We were like bread and butter. Dunkin Graham was my best friend during my youth. Climbing trees, building tree forts, swimming in rivers, and pretending to hunt little furry critters scampering through the woods is what we did with our lives every day. We were inseparable. Wherever the bread went, the butter went with it. Living three houses down from me, it felt like he was my brother. We looked alike in every way except for the height and age difference. Whether doing something constructive and beneficial or getting in trouble, he was always there to be my right hand man. He took the fall for me when I got in trouble and I did the same for him.
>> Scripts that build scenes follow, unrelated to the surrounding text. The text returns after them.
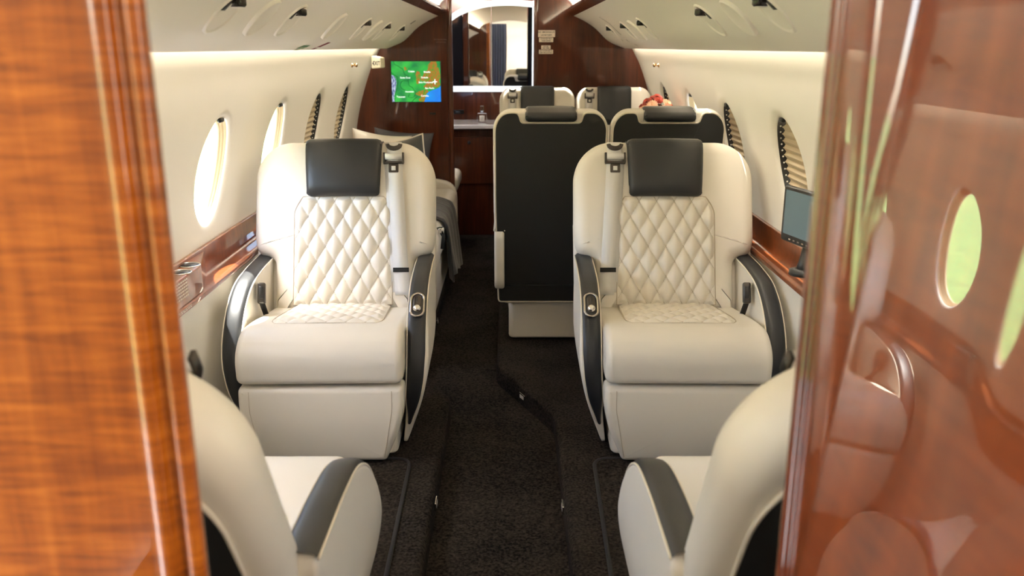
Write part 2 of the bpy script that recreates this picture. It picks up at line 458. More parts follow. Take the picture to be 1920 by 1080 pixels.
profR = [(.36, XR+.0105), (.40, XR+.0073), (.44, XR+.0041), (.465, XR+.0021), (.480, XR+.0010), (.490, XR+.0004), (.50, XR+.0001), (.515, XR), (.60, XR), (.66, XR), (.680, XR), (.685, XR), (.690, XR), (.695, XR), (.700, XR-.001), (.704, XR-.004), (.710, XR-.011), (.720, XR-.0125), (.748, XR-.012), (.768, XR-.012)] + bead(.782, XR-.011, .011, 1) + [(.796, XR-.004), (.801, XR+.008)]
def lean(z):     # the veneer bows: steeper below eye level, as its reflections show
    zz, acc, st = -.15, 0., .01
    e = lambda q: .055 if q > .05 else (.055+.060*(.05-q)/.21 if q > -.16 else (.115 if q > -.5 else 0.))
    n = int(abs(z-zz)/st)+1; d = (z-zz)/n
    for k in range(n): acc += e(zz+d*(k+.5))*d
    return acc
mb = MB(); pk = profR
def fpr(u, v):
    y, x = pk[round(u*(len(pk)-1))]; z = AZ-.01+1.80*v
    return Vector((x+lean(z)*smooth01((.706-y)/.02), y, z))
mb.grid(fpr, len(pk)-1, 90)
o = mb.build('wall_passage_right', M['wood_dim']); o['kind'] = 'structure'
md = o.modifiers.new('thick', 'SOLIDIFY'); md.thickness = .03; md.offset = -1

# galley behind the camera: plain cream box with a lit ceiling, so the mirror and gloss have a real room to see
mb = MB()
mb.box((0, -1.35, -.45), (2.2, .05, 1.9)); tag(mb.build('wall_galley', M['wall']), kind='structure')
mb = MB(); mb.box((-1.05, -.5, -.45), (.05, 1.72, 1.9)); tag(mb.build('wall_galley_left', M['wall']), kind='structure')
mb = MB(); mb.box((1.05, -.5, -.45), (.05, 1.72, 1.9)); tag(mb.build('wall_galley_right', M['wall']), kind='structure')
mb = MB(); mb.box((0, -.28, .47), (2.2, 2.2, .04)); tag(mb.build('ceiling_galley', M['ceil']), kind='structure')
mb = MB(); mb.box((.69, .355, -.45), (.70, .03, 1.85)); tag(mb.build('wall_galley_closet_right', M['wood']), kind='structure')

# ------------------------------------------------------------------ windows
def window(i, sg, yc, shaded):
    P = lambda y, z, d: Vector((CX+sg*(wallw(z)+d), y, z))
    n = 48
    mb = MB(); v = [P(yc, WZ, .041)]+[P(yc+(WA)*math.cos(2*PI*j/n), WZ+WB*math.sin(2*PI*j/n), .041) for j in range(n)]
    mb.add(v, [(0, j+1, (j+1) % n+1) for j in range(n)])
    w = mb.build('window_%d' % i, M['pane']); w['kind'] = 'structure'
    mb = MB(); ring = [(.0, .013), (-.003, .014), (-.003, .027), (-.012, .028), (-.012, .040)]
    if not shaded: ring = [(.0, .013), (-.002, .014), (-.002, .022), (-.007, .023), (-.007, .030), (-.012, .031), (-.012, .040)]
    v = []; f = []; m = len(ring)
    for j in range(n):
        c, s = math.cos(2*PI*j/n), math.sin(2*PI*j/n)
        for da, d in ring: v.append(P(yc+(WA+da)*c, WZ+(WB+da)*s, d))
    for j in range(n):
        for k in range(m-1): f.append((j*m+k, ((j+1) % n)*m+k, ((j+1) % n)*m+k+1, j*m+k+1))
    mb.add(v, f)
    mb.build('window_frame', M['sunlit_ring'] if not shaded else M['gasket'], w, label='inner ring with golden sunlight in its colour' if not shaded else 'black shade track')
    if shaded:
        mb = MB(); nz = 112; ny = 10
        def fn(u, t):
            z = WZ+(WB-.006)*(2*t-1)*.999; hw = (WA-.006)*math.sqrt(max(0, 1-((z-WZ)/(WB-.004))**2))
            k = (z/.024) % 1; tri = abs(k-.5)*2
            return P(yc+hw*(2*u-1), z, .026+.008*tri)
        mb.grid(fn, ny, nz); mb.build('pleated_shade', M['shade'], w, smooth=False)
        # bead row of pleat ends in the track
        mb = MB()
        for k in range(14):
            z = WZ+WB*.86*(1-2*(k+.5)/14); hw = (WA-.010)*math.sqrt(1-((z-WZ)/WB)**2)
            mb.lathe([(.0005, -.003), (.0028, -.0015), (.0028, .0015), (.0005, .003)], P(yc+hw, z, .022), 6)
        mb.build('pleat_beads', M['white'], w, label='row of pale pleat beads')
    mb = MB(); mb.box(P(yc+.020, WZ+WB-.010, .016), (.014, .040, .016), .006, 3)
    mb.build('shade_handle', M['dark'], w)
    return w
for k, yc in enumerate(WIN_Y): window(k+1, -1, yc, k >= 4)
for k, yc in enumerate(WIN_Y): window(k+7, 1, yc, k in (1, 2, 3, 5))

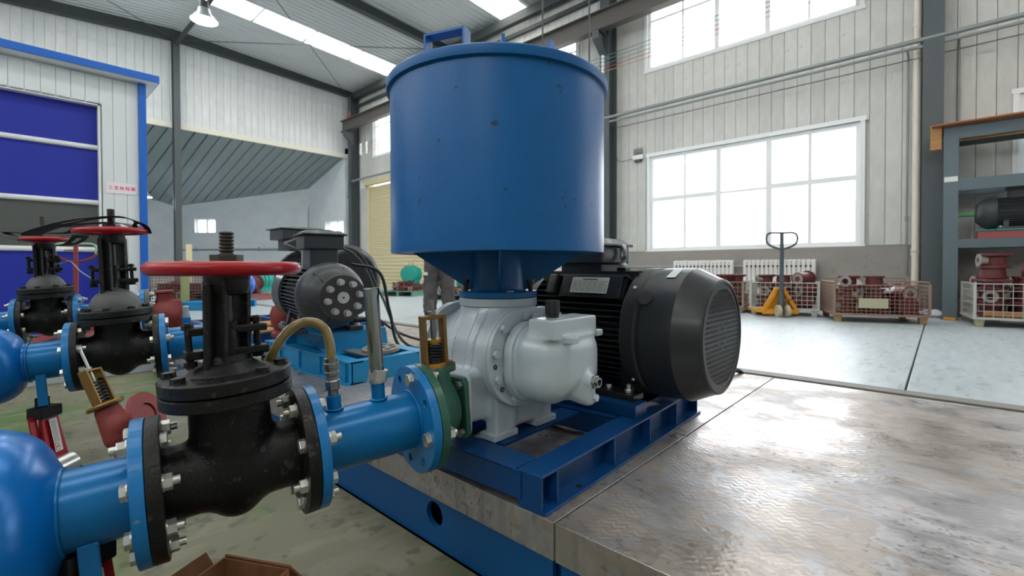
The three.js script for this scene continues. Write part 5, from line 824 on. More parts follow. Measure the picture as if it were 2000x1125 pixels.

Best of all we loved the same things and never got upset with each other over what to do on a specific day.

Searching for snakes slithering slyly through the leaves, crouching in trees like gargoyles ready to pounce on squirrels or rabbits, or hammering away on one of our inventive and original projects we were always doing things with smiles. In a way it brought happiness to our parents to see us so happy and to see us always being outside in the fresh air. Seeing us enjoying life and taking advantage of everything our neighborhood had to offer.

Dunkin Graham is no longer in my life due to his family moving. It felt like my brother had deserted me and left me to survive on my own. I wanted to unleash my anger, like a pack of wolves taking down an elk, masticating its neck and then taking one leg down at a time until it lies there helpless and frozen. The butter couldn’t go anywhere with the bread anymore. What seemed to be impossible became possible. I didn’t know what to think or how to react. I lost my brother and I felt uncoordinated and incapable to do anything. I was now a one-man wolfpack with nothing to do and no one to share my excitement with. Now being an infinite number of miles away I was lost for what felt like an infinite number of time.